MARKETS

Changing patterns of corporate behaviour in oil

UNLIKELY as it might sound but the oil sector slowdown is accelerating as part of what Slugcatche...

Staff Reporter
Changing patterns of corporate behaviour in oil

BHP Billiton is the latest example of a business yielding to the inevitable as profits from oil tumble, forcing a 40% reduction in its onshore rig count and what could be the company’s first fall in annual oil output in 10 years.

BP is the hot favourite for a spot of M&A activity as that old chestnut of a takeover bid from Royal Dutch Shell re-surfaced, along with reports of interest from an even bigger predator, ExxonMobil.

Meanwhile, last week’s forecast from the investment bank, Goldman Sachs, that only “uncomplicated” oil and gas projects will win approval in the near future appears to be bearing fruit as a queue forms to bid for shallow-water exploration tenements in Mexico.

Interestingly, BHP Billiton is said to be one of seven potential bidders authorised by Mexican authorities to buy access to data covering 14 tenements, the first such invitation extended to foreigners by the Mexican government in more than 75 years.

Important as Mexico’s new open-door policy might be for the country the more notable aspect is that the acreage being offered has attracted any interested bidders at a time when the oil price is struggling to get back over $US50 a barrel.

The better-than-expected level of interest is partly explained by the relative simplicity of the offering, shallow water and a high degree of preliminary exploration work by the Mexican national oil company, Pemex.

But, paying for the right to access the Mexican data room is one thing, committing to the costs of an offshore exploration project is another though that seems likely to happen because the projects on offer fit the Goldman Sachs definition of uncomplicated.

The difference between uncomplicated offshore work in search of conventional oil and gas accumulations is in stark contrast to what’s happening to BHP Billiton’s unconventional onshore shale exploration effort in the US.

Across the border BHP Billiton is starting to feel the heat of the oil price collapse, announcing last week that it would mothball 10 of 26 drilling rigs it has operating across its various shale exploration projects and hinting that $US2 billion could be wiped off its shale drilling budget next year.

Much of the recent action at BHP Billiton has been reported, using the company’s own comments about the planned cutbacks.

Less has been said about whether problems in the shale patch have added to pressure on BHP Billiton’s management to explain how it proposes to dig the company out of four problem divisions while also spinning off what suddenly look to be the best bits of the business.

Coal has already suffered heavy duty cutbacks.

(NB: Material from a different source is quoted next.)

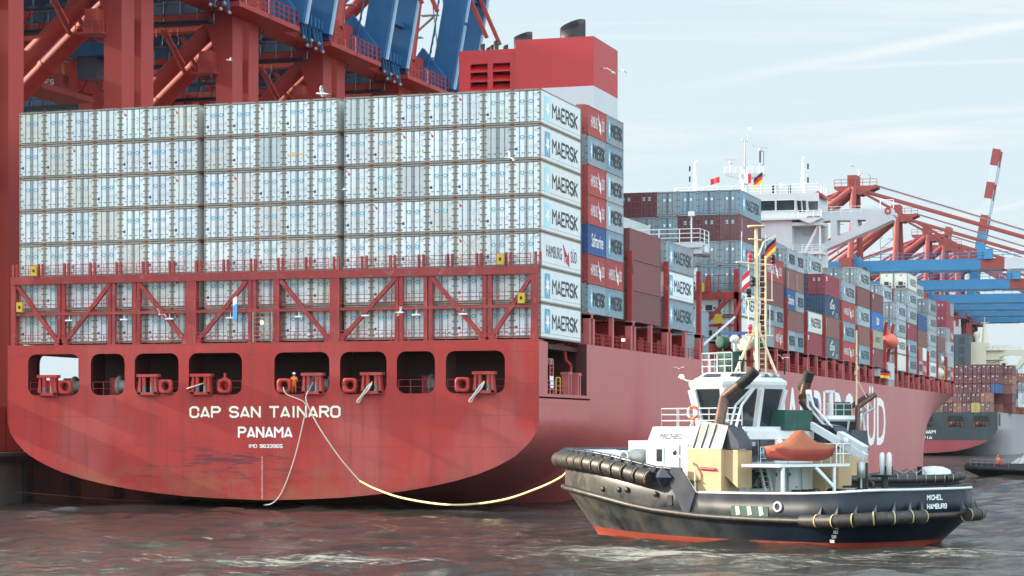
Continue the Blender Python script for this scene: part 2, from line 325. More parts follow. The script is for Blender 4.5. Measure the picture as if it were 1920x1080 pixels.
def star(mb, c, u, v, r, m=0, n=7, th=.016):
    c = Vector(c); u = Vector(u); v = Vector(v); nn = u.cross(v).normalized()
    pts = []
    for i in range(2 * n):
        a = math.pi / 2 + math.pi * i / n; rr = r if i % 2 == 0 else r * .42
        pts.append(c + u * (math.cos(a) * rr) + v * (math.sin(a) * rr) + nn * th)
    mb.add([c + nn * th] + pts, [(0, 1 + i, 1 + (i + 1) % (2 * n)) for i in range(2 * n)], m)
# ---------------------------------------------------------------- water
def water():
    import bisect
    def smoothgrid():
        xs = [-3000, -1200, -500, -200]; x = -130.0
        while x < 120: xs.append(x); x += 1.1
        xs += [160, 260, 500, 1200, 3000]
        ys = [-600, -250]; y = -128.0
        while y < -20: ys.append(y); y += .8
        while y < 60: ys.append(y); y += 1.8
        while y < 260: ys.append(y); y += 6
        ys += [300, 400, 600, 900, 1500, 2600, 5200]
        return xs, ys
    rnd = random.Random(3)
    waves = [(rnd.uniform(0, 6.28), rnd.uniform(.35, 2.4)) for _ in range(26)]
    xs, ys = smoothgrid(); vs = []
    for y in ys:
        for x in xs:
            z = 0
            if -130 < x < 125 and -130 < y < 260:
                for i, (a, k) in enumerate(waves):
                    z += math.sin(k * (x * math.cos(a) + y * math.sin(a)) + i * 1.7) * .032 / (k ** .8)
                dx, dy = x - 52, y + 52   # prop wash round the tug
                r = math.hypot(dx, dy)
                z += .08 * math.exp(-((r - 22) / 14) ** 2) * math.sin(r * .55 + .3 * math.sin(x * .3))
            vs.append((x, y, z))
    nx = len(xs); mb = MB()
    mb.add(vs, [(j * nx + i, j * nx + i + 1, (j + 1) * nx + i + 1, (j + 1) * nx + i) for j in range(len(ys) - 1) for i in range(nx - 1)], 0, True)
    m = bpy.data.materials.new('water'); m.use_nodes = True; nt = m.node_tree; L = nt.links; b = nt.nodes['Principled BSDF']
    b.inputs['Base Color'].default_value = (.024, .022, .018, 1); b.inputs['Roughness'].default_value = .07; b.inputs['IOR'].default_value = 1.33
    t = nt.nodes.new('ShaderNodeTexCoord')
    def noise(scale, sc3, det=4, rough=.55, dist=.3):
        mp = nt.nodes.new('ShaderNodeMapping'); mp.inputs['Scale'].default_value = sc3; mp.inputs['Rotation'].default_value = (0, 0, .3)
        n = nt.nodes.new('ShaderNodeTexNoise'); n.inputs['Scale'].default_value = scale; n.inputs['Detail'].default_value = det
        n.inputs['Roughness'].default_value = rough; n.inputs['Distortion'].default_value = dist
        L.new(t.outputs['Object'], mp.inputs['Vector']); L.new(mp.outputs[0], n.inputs['Vector']); return n
    a = noise(.75, (1, 1.25, 1), 9, .70); c = noise(.07, (1, 1.6, 1), 4, .6, 1.2)
    mr = nt.nodes.new('ShaderNodeMapRange'); mr.inputs['From Min'].default_value = .35; mr.inputs['From Max'].default_value = .65
    mr.inputs['To Min'].default_value = .35; mr.inputs['To Max'].default_value = 1.0; L.new(c.outputs['Fac'], mr.inputs['Value'])
    bp = nt.nodes.new('ShaderNodeBump'); bp.inputs['Distance'].default_value = 1.75; L.new(a.outputs['Fac'], bp.inputs['Height']); L.new(mr.outputs['Result'], bp.inputs['Strength'])
    L.new(bp.outputs[0], b.inputs['Normal'])
    # foam flecks where prop wash churns the surface
    f1 = noise(.09, (.4, 1.5, 1), 4, .6, 1.5); f2 = noise(1.3, (.55, 1.3, 1), 9, .78, .6)
    ml = nt.nodes.new('ShaderNodeMapRange'); ml.clamp = False; ml.inputs['To Min'].default_value = 0; ml.inputs['To Max'].default_value = .68; L.new(f2.outputs['Fac'], ml.inputs['Value'])
    m3 = nt.nodes.new('ShaderNodeMath'); m3.operation = 'MULTIPLY_ADD'; m3.inputs[1].default_value = .32; L.new(f1.outputs['Fac'], m3.inputs[0]); L.new(ml.outputs[0], m3.inputs[2]); ml = m3
    sx = nt.nodes.new('ShaderNodeSeparateXYZ'); L.new(t.outputs['Object'], sx.inputs[0])
    fr = nt.nodes.new('ShaderNodeMapRange'); fr.inputs['From Min'].default_value = -66; fr.inputs['From Max'].default_value = -44
    fr.inputs['To Min'].default_value = .03; fr.inputs['To Max'].default_value = 0; L.new(sx.outputs['Y'], fr.inputs['Value'])
    ad = nt.nodes.new('ShaderNodeMath'); ad.operation = 'ADD'; L.new(ml.outputs[0], ad.inputs[0]); L.new(fr.outputs['Result'], ad.inputs[1])
    for cx_, cy_, rx, ry, amp in ((51, -62.5, 16, 7, .13), (45, -57, 8, 5, .10), (64, -58.5, 10, 6, .10), (36, -46, 8, 5, .07), (70, -49, 9, 7, .10), (32, -74, 22, 5, .09), (62, -70, 22, 4, .06)):    # churned wash close to the tug
        ma = nt.nodes.new('ShaderNodeMapping'); ma.vector_type = 'POINT'; ma.inputs['Location'].default_value = (-cx_ / rx, -cy_ / ry, 0); ma.inputs['Scale'].default_value = (1 / rx, 1 / ry, 0)
        ln = nt.nodes.new('ShaderNodeVectorMath'); ln.operation = 'LENGTH'; L.new(t.outputs['Object'], ma.inputs['Vector']); L.new(ma.outputs[0], ln.inputs[0])
        g_ = nt.nodes.new('ShaderNodeMapRange'); g_.interpolation_type = 'SMOOTHSTEP'; g_.inputs['From Min'].default_value = 0; g_.inputs['From Max'].default_value = 1; g_.inputs['To Min'].default_value = amp; g_.inputs['To Max'].default_value = 0; L.new(ln.outputs['Value'], g_.inputs['Value'])
        a2 = nt.nodes.new('ShaderNodeMath'); a2.operation = 'ADD'; L.new(ad.outputs[0], a2.inputs[0]); L.new(g_.outputs['Result'], a2.inputs[1]); ad = a2
    r = nt.nodes.new('ShaderNodeMapRange'); r.inputs['From Min'].default_value = .60; r.inputs['From Max'].default_value = .70; r.inputs['To Max'].default_value = .8
    L.new(ad.outputs[0], r.inputs['Value'])
    mix = nt.nodes.new('ShaderNodeMix'); mix.data_type = 'RGBA'; mix.inputs['A'].default_value = (.024, .022, .018, 1); mix.inputs['B'].default_value = (.42, .41, .36, 1)
    L.new(r.outputs['Result'], mix.inputs['Factor']); L.new(mix.outputs['Result'], b.inputs['Base Color'])
    rr = nt.nodes.new('ShaderNodeMapRange'); rr.inputs['To Min'].default_value = .07; rr.inputs['To Max'].default_value = .6
    L.new(r.outputs['Result'], rr.inputs['Value']); L.new(rr.outputs['Result'], b.inputs['Roughness'])
    o = mb.build('water', m); o['kind'] = 'structure'
water()
# ---------------------------------------------------------------- quay
mb = MB().box(-1500, -26.6, -60, 2500, -6, 4.6)
q = mb.build('quay', M['concrete']); q['kind'] = 'structure'
mb = MB()
for i in range(46):                       # fender recesses and piles along the quay face
    y = -58 + i * 9; mb.box(-26.6, -26.1, y, y + 1.2, -3, 3.6)
mb.box(-26.6, -26.25, -60, 400, 3.7, 4.3)
tag(mb.build('quay_fender', M['black']), 'dark fender piles standing along the concrete quay face behind the red ship', 'fender')

# ---------------------------------------------------------------- big ship hull
HB = 24.3
T_CURVE = [(24.3, 7.3), (24.2, 6.7), (23.85, 6.0), (23.3, 5.35), (22.4, 4.55), (21.0, 3.75), (19.2, 3.02), (17.3, 2.47), (15.1, 1.98), (12.8, 1.58), (10.5, 1.28), (7.3, .98), (4, .80), (0, .70)]
def resample(pts, n):
    d = [0]
    for a, b in zip(pts[:-1], pts[1:]): d.append(d[-1] + math.dist(a, b))
    o = []
    for i in range(n):
        t = d[-1] * i / (n - 1); k = 0
        while k < len(pts) - 2 and d[k + 1] < t: k += 1
        f = (t - d[k]) / (d[k + 1] - d[k]) if d[k + 1] > d[k] else 0
        o.append(tuple(pts[k][j] + f * (pts[k + 1][j] - pts[k][j]) for j in range(2)))
    return o
def ship_half(Y, zt, D, T_CURVE, flare0, flare1, L0, L1, n=30, aft=62, draft=9, zdeck=14.1, HBm=HB):
    t = resample([(HBm, 7.3 if zt > 7.3 else zt)] + T_CURVE, n)
    full = resample([(HBm, 7.3), (HBm, 2.0), (HBm, -3), (HBm - 1, -6), (HBm - 4, -draft), (0, -draft)], n)
    s = min(1, max(0, Y / aft)); s = s * s * (3 - 2 * s)
    low = [(a[0] + (b[0] - a[0]) * s, a[1] + (b[1] - a[1]) * s) for a, b in zip(t, full)]
    top = [(HBm, zt - (zt - 7.3) * i / 6) for i in range(6)]
    pts = top + low
    if Y > flare0:
        Dk = HBm * (max(0, 1 - (max(0, Y - L0) / (L1 - L0)) ** 2.2)) ** .75
        w = min(1, max(0, (Y - flare0) / (flare1 - flare0))); W = HBm * max(0, 1 - w ** 1.7)
        o = []
        for x, z in pts:
            f = min(1, max(0, z / zdeck)); bb = W + (Dk - W) * f ** 1.5
            o.append((x / HBm * max(0, bb), z))
        pts = o
    return pts
ship = thing('container_ship', 'huge red container ship with white name on its stern, moored at the quay', 'ship')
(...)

Iron ore is holding its ground but watching profits shrink, copper profits are sliding away in line with the copper price, and now the oil division which once separated BHP Billiton from other mining companies has become a problem.

Pressure to abandon the proposed spin-off of an assortment of assets regarded as non-core is likely to increase as BHP Billiton struggles to generate the profits required to lift its dividend (as promised), engage in a big share buy-back (as promised), and maintain a meaningful asset development program.

The third big issue which popped up for a fresh airing last week was the likelihood of a bid for BP as it continues struggle with legal problems associated with the 2010 oil spill in the Gulf of Mexico.

Weakened by the Macondo disaster and low oil prices the stock market value of BP has dropped to just over $100 billion, making it minnow alongside Exxon’s near $400 billion and even small against the $200 billion value assigned to Shell and Chevron.

Whether a rival is prepared to take the plunge and bid for BP at a time of low oil prices, which is traditionally when such moves are made, is regarded as possible but unlikely.

What could save BP from a bid is not its price or the quality of its assets, but two other factors which could give a new owner a severe case of financial indigestion.

The first cause of heartburn for a new owner is the Macondo issue and the problem of not really knowing when the US government is going to take its hands off BP’s throat.

The second is more unusual: Russia.

BP is a partner with Rosneft, Russia’s biggest oil producer, and while the relationship has not become a political issue yet it almost certainly would if an American company, such as Exxon or Chevron, tried to buy the London-based BP.

That leaves Shell as the likely bidder, and while it’s been in that position for some time the problems of Macondo, Russia and anti-monopoly issues could see it shy away, again.